When the leader of a Florida church filed with the state to have some homeless people occupy two foreclosed homes, she thought that she was doing a legal act. And she says the Florida Property Appraiser’s Office did not tell her any different. But the pastor and a member of her church have been arrested on grand theft charges.

The pastor and her congregant were attempting to take advantage of a legal concept known as “adverse possession.” In general, adverse possession allows ownership of an abandoned piece of real estate to pass from the current owner to someone who repairs and occupies the property for a certain period of time with no objection from the owner. Florida recognizes adverse possession under a state statute that fixes the period of occupation at seven years and requires the occupant to pay property taxes.

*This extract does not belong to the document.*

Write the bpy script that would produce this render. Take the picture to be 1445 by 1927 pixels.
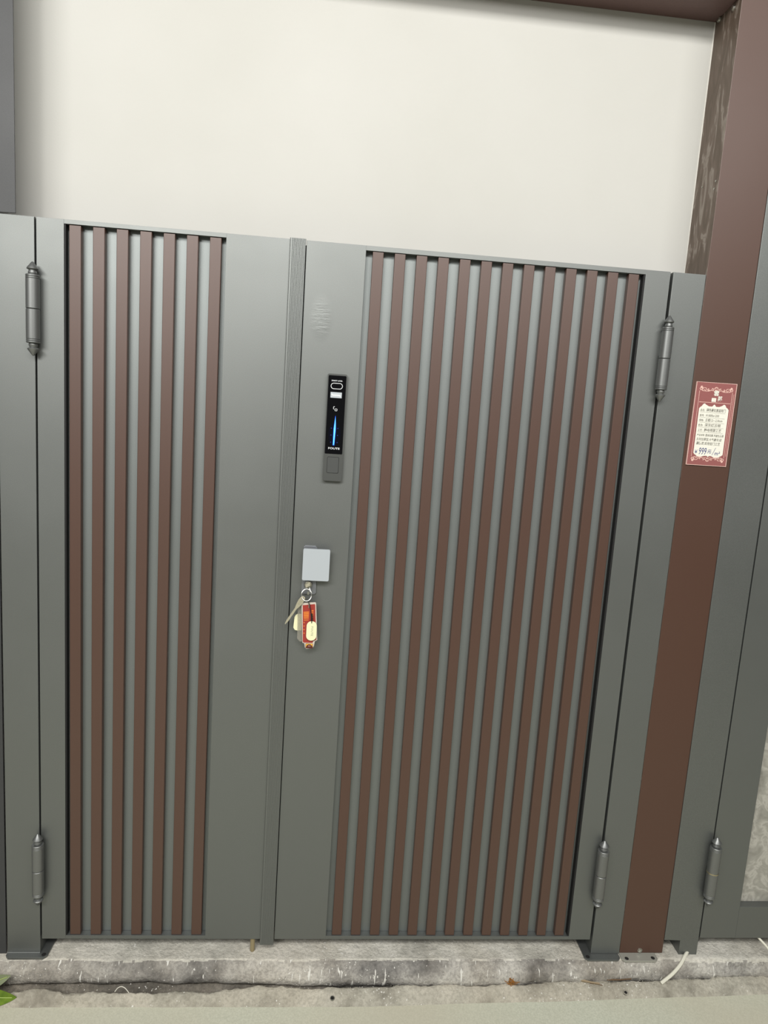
import bpy, bmesh, math, random
from mathutils import Vector, Matrix, noise
random.seed(7)
for o in list(bpy.data.objects): bpy.data.objects.remove(o)
SC = bpy.context.scene
COL = SC.collection

# ------------------------------------------------------------------ camera
cam_d = bpy.data.cameras.new('camera')
cam = bpy.data.objects.new('camera', cam_d); COL.objects.link(cam)
cam_d.sensor_fit = 'VERTICAL'; cam_d.sensor_height = 36.0; cam_d.sensor_width = 27.0
cam_d.lens = 23.3523
cam_d.clip_start = 0.05
R3 = Matrix(((0.9952182710604728, -0.05408481635706811, -0.0813352665639247),
             (-0.07272818737307316, 0.14553390191821125, -0.986676489105667),
             (0.0652012554237235, 0.9878738360904598, 0.1409045075896711)))
cam.matrix_world = Matrix.Translation((0.68994832, -1.61904988, 1.40733949)) @ R3.to_4x4()
SC.camera = cam

# ------------------------------------------------------------------ world, lights, exposure
w = bpy.data.worlds.new('showroom_ambient'); SC.world = w; w.use_nodes = True
w.node_tree.nodes['Background'].inputs[0].default_value = (1.0, 0.99, 0.95, 1)
w.node_tree.nodes['Background'].inputs[1].default_value = 0.17

def area_lamp(name, loc, target, sx, sy, power, col=(1, 0.985, 0.95)):
    d = bpy.data.lights.new(name, 'AREA'); d.shape = 'RECTANGLE'; d.size = sx; d.size_y = sy
    d.energy = power; d.color = col
    o = bpy.data.objects.new(name, d); COL.objects.link(o)
    o.location = loc
    o.rotation_euler = (Vector(target) - Vector(loc)).to_track_quat('-Z', 'Y').to_euler()
    return o
area_lamp('ceiling_lamp_left', (-1.2, -3.2, 2.95), (0.3, 0, 1.2), 2.0, 0.5, 98)
area_lamp('ceiling_lamp_right', (2.9, -3.4, 3.5), (0.8, 0, 1.0), 1.6, 0.5, 50)
area_lamp('ceiling_lamp_overhead', (0.7, -3.0, 3.6), (0.7, -0.4, 0.6), 2.6, 0.6, 149)
vs = SC.view_settings
SC.display_settings.display_device = 'sRGB'
vs.view_transform = 'Standard'; vs.look = 'None'; vs.gamma = 1.0; vs.use_curve_mapping = False
vs.exposure = -0.14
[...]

The pastor found two empty houses and had the homeless people move in. She planned to pay the property taxes herself and filed paperwork with the Property Appraiser’s Office, which apparently offered no objection. But when the Hillsborough County Sheriff’s Office found out in October, instead of merely ousting the house’s occupants, deputies arrested the pastor and the congregant and charged them with grand theft, burglary and fraud.

The defendants have since filed suit against the sheriff’s office. They say that they were arrested because they are black and the homes involved were in upper-middle-class neighborhoods. The pastor alleges that her public reputation was damaged by the arrest.

Neither the criminal nor the civil case has a court date scheduled.